The US economy has enjoyed substantial growth over the last few years, with home ownership increasing, stock market investments continuing to hit record highs and the employment market looking very strong.  However, it has been the property market which has led the economy higher and it will be the property market which will pull the market lower.  The problem with the housing market was the fact that it seemed impossible not to make money, whether you were a mortgage provider seeing record business walking though you door, or you were a home owner pouring the vast majority of your savings into a market which was far out performing other investment markets.  So what turned the market?
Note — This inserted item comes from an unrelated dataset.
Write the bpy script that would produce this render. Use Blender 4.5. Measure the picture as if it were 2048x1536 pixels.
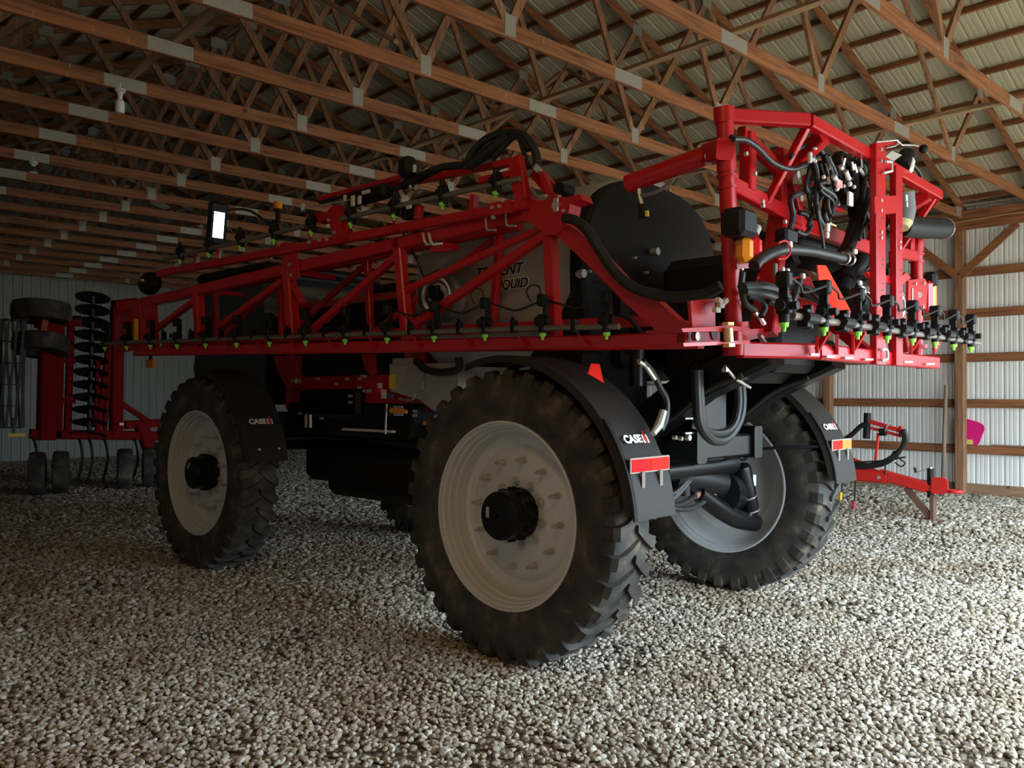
import bpy, math, random
import numpy as np
from mathutils import Matrix, Vector

random.seed(7); RNG = np.random.default_rng(11)
for o in list(bpy.data.objects):
    bpy.data.objects.remove(o)
SC = bpy.context.scene
COL = SC.collection

# ------------------------------------------------------------------ camera
FPX, YAW, PITCH, ROLL, CAMH = 1677.68, 42.996, 0.716, 0.207, 1.883
_y, _p, _r = (math.radians(a) for a in (YAW, PITCH, ROLL))
FW = np.array([math.sin(_y)*math.cos(_p), math.cos(_y)*math.cos(_p), math.sin(_p)])
_rt = np.array([math.cos(_y), -math.sin(_y), 0.0]); _up = np.cross(_rt, FW)
RT = _rt*math.cos(_r) + _up*math.sin(_r)
UP = _up*math.cos(_r) - _rt*math.sin(_r)
CO = np.array([0.0, 0.0, CAMH])
cam = bpy.data.cameras.new('camera'); cam.sensor_width = 36.0; cam.lens = FPX/2048*36.0
cam.clip_start = 0.05; cam.clip_end = 200
camo = bpy.data.objects.new('camera', cam); COL.objects.link(camo)
camo.matrix_world = Matrix(((RT[0], UP[0], -FW[0], CO[0]), (RT[1], UP[1], -FW[1], CO[1]),
                            (RT[2], UP[2], -FW[2], CO[2]), (0, 0, 0, 1)))
SC.camera = camo

# ------------------------------------------------------------------ sky, daylight, exposure
SC.view_settings.view_transform = 'Standard'
SC.view_settings.look = 'None'
SC.view_settings.gamma = 1.0
SC.view_settings.use_curve_mapping = False
SC.view_settings.exposure = 0.40
SC.cycles.diffuse_bounces = 2; SC.cycles.max_bounces = 6
DOOR = (4.1, 15.4, -0.95, 3.7)       # the big sliding-door opening behind the camera: x0, x1, y, height
w = bpy.data.worlds.new('overcast_sky'); SC.world = w; w.use_nodes = True
nt = w.node_tree; bg = nt.nodes['Background']
SKY_Z = 20.0                                   # CIE standard overcast sky: zenith three times the horizon
tc = nt.nodes.new('ShaderNodeTexCoord'); sx = nt.nodes.new('ShaderNodeSeparateXYZ'); mr = nt.nodes.new('ShaderNodeMapRange')
mr.inputs[1].default_value = 0; mr.inputs[2].default_value = 1; mr.inputs[3].default_value = SKY_Z/3; mr.inputs[4].default_value = SKY_Z
nt.links.new(tc.outputs['Generated'], sx.inputs[0]); nt.links.new(sx.outputs[2], mr.inputs[0]); nt.links.new(mr.outputs[0], bg.inputs['Strength'])
bg.inputs['Color'].default_value = (0.68, 0.85, 1.0, 1)
pl = bpy.data.lights.new('door_portal', 'AREA'); pl.shape = 'RECTANGLE'
pl.size = DOOR[1]-DOOR[0]; pl.size_y = DOOR[3]; pl.cycles.is_portal = True
plo = bpy.data.objects.new('door_portal', pl); COL.objects.link(plo)
plo.location = ((DOOR[0]+DOOR[1])/2, DOOR[2]-0.03, DOOR[3]/2)
plo.rotation_euler = (math.radians(90), 0, math.radians(0))   # faces into the shed (+Y)

# ------------------------------------------------------------------ survey helpers (picture point + known plane -> metres)
def _ray(x, y): return FW + RT*(x-1024)/FPX - UP*(y-768)/FPX
def W(x, y, ax, val):
    d = _ray(x, y); t = (val-CO[ax])/d[ax]; return CO + t*d
PSI = math.radians(3.96)                      # the sprayer stands a few degrees askew in the shed
MU = np.array([-math.sin(PSI), math.cos(PSI), 0.0]); MV = np.array([math.cos(PSI), math.sin(PSI), 0.0])
MC = np.array([5.7058, 4.4946, 0.0])          # its rear axle centre on the ground
CL = np.array([(CO-MC)@MV, (CO-MC)@MU, CO[2]])
def _rayl(x, y):
    d = _ray(x, y); return np.array([d@MV, d@MU, d[2]])
def L(x, y, ax, val):
    d = _rayl(x, y); t = (val-CL[ax])/d[ax]; return CL + t*d
BA = math.radians(5.30)                       # the folded boom splays outward
BD = np.array([-math.sin(BA), math.cos(BA), 0.0]); BN = np.array([math.cos(BA), math.sin(BA), 0.0])
B0 = np.array([-1.6189, -0.8309, 0.0])
def B(x, y, off=0.0):
    d = _rayl(x, y); t = ((B0-CL)@BN+off)/(d@BN); return CL + t*d

# ------------------------------------------------------------------ mesh builder
def V3(p): return np.array(p, dtype=float)
def unit(v):
    v = V3(v); n = np.linalg.norm(v); return v/n if n > 1e-12 else np.array([0, 0, 1.0])
def smooth_path(pts, k=6):
    P = [V3(p) for p in pts]
    if len(P) < 3: return P
    Q = [2*P[0]-P[1]] + P + [2*P[-1]-P[-2]]; out = []
    for i in range(1, len(Q)-2):
        a, b, c, d = Q[i-1], Q[i], Q[i+1], Q[i+2]
        for j in range(k):
            t = j/k
            out.append(0.5*((2*b)+(-a+c)*t+(2*a-5*b+4*c-d)*t*t+(-a+3*b-3*c+d)*t**3))
    out.append(P[-1]); return out

class MB:
    def __init__(s): s.v = []; s.f = []
    def add(s, vs, fs):
        n = len(s.v); s.v += [tuple(map(float, v)) for v in vs]; s.f += [tuple(i+n for i in f) for f in fs]; return s
    def loft(s, rings, cap=True, closed=True):
        n = len(rings[0]); vs = [p for r in rings for p in r]; fs = []
        for i in range(len(rings)-1):
            for j in range(n if closed else n-1):
                k = (j+1) % n
                fs.append((i*n+j, i*n+k, (i+1)*n+k, (i+1)*n+j))
        if cap and closed:
            fs.append(tuple(range(n-1, -1, -1))); fs.append(tuple((len(rings)-1)*n+j for j in range(n)))
        return s.add(vs, fs)
    def box(s, c, size, rot=None, ch=0.0):
        c = V3(c); h = V3(size)/2
        R = np.eye(3) if rot is None else np.array(rot.to_matrix() if hasattr(rot, 'to_matrix') else rot)
        if ch <= 0:
            vs = [c+R@(h*V3((x, y, z))) for z in (-1, 1) for y in (-1, 1) for x in (-1, 1)]
            return s.add(vs, [(0, 2, 3, 1), (4, 5, 7, 6), (0, 1, 5, 4), (2, 6, 7, 3), (0, 4, 6, 2), (1, 3, 7, 5)])
        ch = min(ch, h.min()*0.9)
        a, b = h[0]-ch, h[1]-ch
        def ring(z, e):
            ax, by = h[0]-e, h[1]-e
            return [c+R@V3(p) for p in ((-a, -by, z), (a, -by, z), (ax, -b, z), (ax, b, z), (a, by, z), (-a, by, z), (-ax, b, z), (-ax, -b, z))]
        return s.loft([ring(-h[2], ch), ring(-h[2]+ch, 0), ring(h[2]-ch, 0), ring(h[2], ch)])
    def beam(s, p0, p1, wd, ht=None, up=(0, 0, 1), ch=None):
        p0, p1 = V3(p0), V3(p1); ht = wd if ht is None else ht
        d = unit(p1-p0); u = V3(up)
        if abs(d@unit(u)) > 0.98: u = V3((0, 1, 0)) if abs(d[1]) < 0.9 else V3((1, 0, 0))
        sd = unit(np.cross(d, u)); u = np.cross(sd, d)
        c = min(wd, ht)*0.12 if ch is None else ch
        a, b = wd/2, ht/2
        if c <= 0: sec = ((-a, -b), (a, -b), (a, b), (-a, b))
        else: sec = ((-a+c, -b), (a-c, -b), (a, -b+c), (a, b-c), (a-c, b), (-a+c, b), (-a, b-c), (-a, -b+c))
        return s.loft([[q+sd*x+u*y for x, y in sec] for q in (p0, p1)])
    def tube(s, pts, r, n=10, k=0):
        P = smooth_path(pts, k) if k else [V3(p) for p in pts]
        rr = list(np.interp(np.linspace(0, 1, len(P)), np.linspace(0, 1, len(r)), r)) if hasattr(r, '__len__') else [r]*len(P)
        T = []
        for i in range(len(P)):
            a = P[max(i-1, 0)]; b = P[min(i+1, len(P)-1)]; T.append(unit(b-a))
        u = V3((0, 0, 1)) if abs(T[0][2]) < 0.9 else V3((1, 0, 0))
        sd = unit(np.cross(T[0], u)); rings = []
        for i, p in enumerate(P):
            sd = unit(sd - T[i]*(sd@T[i])); u = np.cross(sd, T[i])
            rings.append([p+(sd*math.cos(2*math.pi*j/n)+u*math.sin(2*math.pi*j/n))*rr[i] for j in range(n)])
        return s.loft(rings)
    def cyl(s, p0, p1, r, r1=None, n=16):
        r1 = r if r1 is None else r1
        return s.tube([p0, p1], [r, r1], n)
    def lathe(s, prof, o, axis, n=48, close=False):
        o = V3(o); a = unit(axis); t = V3((0, 0, 1)) if abs(a[2]) < 0.9 else V3((1, 0, 0))
        e1 = unit(np.cross(a, t)); e2 = np.cross(a, e1); m = len(prof); vs = []; fs = []
        for j in range(n):
            c, q = math.cos(2*math.pi*j/n), math.sin(2*math.pi*j/n)
            vs += [o+a*h+(e1*c+e2*q)*r for r, h in prof]
        for j in range(n):
            k = (j+1) % n
            for i in range(m if close else m-1):
                i2 = (i+1) % m
                fs.append((j*m+i, k*m+i, k*m+i2, j*m+i2))
        return s.add(vs, fs)
    def prism(s, poly, th):
        """poly: coplanar 3-D points, th: thickness vector"""
        P = [V3(p) for p in poly]; t = V3(th)
        nrm = np.zeros(3)
        for i in range(len(P)): nrm += np.cross(P[i]-P[0], P[(i+1) % len(P)]-P[0])
        if nrm@t > 0: P = P[::-1]
        n = len(P)
        fs = [tuple(range(n)), tuple(n+i for i in range(n-1, -1, -1))]
        fs += [((i+1) % n, i, n+i, n+(i+1) % n) for i in range(n)]
        return s.add(P+[p+t for p in P], fs)
    def ball(s, c, r, n=12, sc=(1, 1, 1)):
        c = V3(c); m = n//2; rings = []
        for i in range(m+1):
            a = math.pi*max(min(i/m, 0.995), 0.005)
            rings.append([c+V3(sc)*r*V3((math.sin(a)*math.cos(2*math.pi*j/n), math.sin(a)*math.sin(2*math.pi*j/n), -math.cos(a))) for j in range(n)])
        return s.loft(rings)
    def mesh(s, name, mat=None, angle=35, flat=False):
        me = bpy.data.meshes.new(name); me.from_pydata(s.v, [], s.f); me.update()
        if not flat:
            me.polygons.foreach_set('use_smooth', [True]*len(me.polygons))
            me.set_sharp_from_angle(angle=math.radians(angle))
        if mat is not None: me.materials.append(mat)
        return me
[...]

As business in the prime mortgage loans market became more competitive, many of the larger US business were starting to see a fall in profit margins.  This seemed to be the point at which many began to look at the Sub-Prime Mortgage Loans, the market which accommodated those who were not in a position to obtain a standard mortgage because of their financial history and were charged higher rates of interest.  As the property market moved higher it seemed easy money, bump up the rates for those in the Sub-Prime Mortgage Loans market, retain ownership of their homes until they paid off their debt and in the event of mortgage payment defaults just sell the property into an ever rising market.  All very good until the property market appeared to be hitting a natural peak with signs that investors were “taking a breather”.
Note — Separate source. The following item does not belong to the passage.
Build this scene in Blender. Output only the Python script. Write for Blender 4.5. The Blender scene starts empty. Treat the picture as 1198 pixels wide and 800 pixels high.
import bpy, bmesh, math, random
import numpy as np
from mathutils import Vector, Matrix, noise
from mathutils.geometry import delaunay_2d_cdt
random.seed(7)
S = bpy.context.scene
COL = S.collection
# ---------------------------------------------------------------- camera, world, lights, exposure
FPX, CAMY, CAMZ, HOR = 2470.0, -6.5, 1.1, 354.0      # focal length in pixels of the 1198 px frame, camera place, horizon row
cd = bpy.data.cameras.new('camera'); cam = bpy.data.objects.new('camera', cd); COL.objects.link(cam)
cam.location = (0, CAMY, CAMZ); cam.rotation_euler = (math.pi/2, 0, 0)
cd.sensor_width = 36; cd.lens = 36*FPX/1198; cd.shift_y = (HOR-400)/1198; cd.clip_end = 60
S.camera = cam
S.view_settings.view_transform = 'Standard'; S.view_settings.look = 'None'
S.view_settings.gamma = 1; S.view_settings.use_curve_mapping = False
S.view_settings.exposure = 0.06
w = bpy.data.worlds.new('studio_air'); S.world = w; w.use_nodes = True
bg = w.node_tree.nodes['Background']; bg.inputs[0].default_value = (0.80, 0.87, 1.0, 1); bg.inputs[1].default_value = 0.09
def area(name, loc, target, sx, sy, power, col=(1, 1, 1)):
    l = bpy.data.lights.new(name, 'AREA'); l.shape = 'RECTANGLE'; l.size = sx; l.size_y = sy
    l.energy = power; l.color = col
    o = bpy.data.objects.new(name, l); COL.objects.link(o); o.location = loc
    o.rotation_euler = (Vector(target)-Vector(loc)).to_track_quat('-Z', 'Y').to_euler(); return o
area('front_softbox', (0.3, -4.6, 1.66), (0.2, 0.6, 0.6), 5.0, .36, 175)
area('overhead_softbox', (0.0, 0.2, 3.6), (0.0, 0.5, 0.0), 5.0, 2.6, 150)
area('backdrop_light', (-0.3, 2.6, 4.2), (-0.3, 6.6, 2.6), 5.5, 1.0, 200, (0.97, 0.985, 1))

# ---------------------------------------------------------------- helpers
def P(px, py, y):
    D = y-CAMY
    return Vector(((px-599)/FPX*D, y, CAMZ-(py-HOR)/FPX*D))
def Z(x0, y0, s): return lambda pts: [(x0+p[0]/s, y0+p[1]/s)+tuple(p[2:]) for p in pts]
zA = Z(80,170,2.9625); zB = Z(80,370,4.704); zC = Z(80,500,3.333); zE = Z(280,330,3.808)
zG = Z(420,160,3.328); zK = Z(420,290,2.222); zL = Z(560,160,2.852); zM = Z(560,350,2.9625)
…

This is what caused concern in the Sub-Prime Mortgage Loans market and while the default payment numbers had been growing during the market rise, it was only now that they began to hit the headlines.  This had been a correction waiting to happen!

As the economy began to falter it was the sub prime mortgage loans customers who began to default in ever increasing numbers until slowly some of the weaker players in the market began to suffer financial hardship.  When WMC Mortgage, a Sub-Prime Mortgage Loans provider owned by General Electric, hit trouble, the market simply collapsed.  As the number of defaulters increased so did the amount of property on the market, sold at knockdown prices to cover short falls.  This deluge of properties for sale pulled down the whole market and soon many people began to panic.

This was when financial markets around the world began to sit up and take notice, with many large financials around the world only just then realizing that they had exposure to the Sub-Prime Mortgage Loans market via the array of complicated financial instruments which were created in the 1990s.  Good loans, bad loans and every type of loan in between were stripped into interest payments, capital payments and bundled together to give financial conglomerates the perfect risk / reward ratio they were after.  As the sub-prime situation worsened it soon became apparent that many of these fashionable instruments were actually worthless, with many companies now reporting billion dollar losses.  When the risk / reward ration in the Sub-Prime Mortgage Loans market turned the wrong way, they all headed for the exit door, realizing their investments at any price.

Under pressure from a capital funding basis, many companies withdrew there funds from the money market, forcing a major hike in money market interest rates.  Businesses were starved of capital, takeovers and mergers were cancelled and indeed there are many who believe we have not yet seen the worst of the so called credit crunch.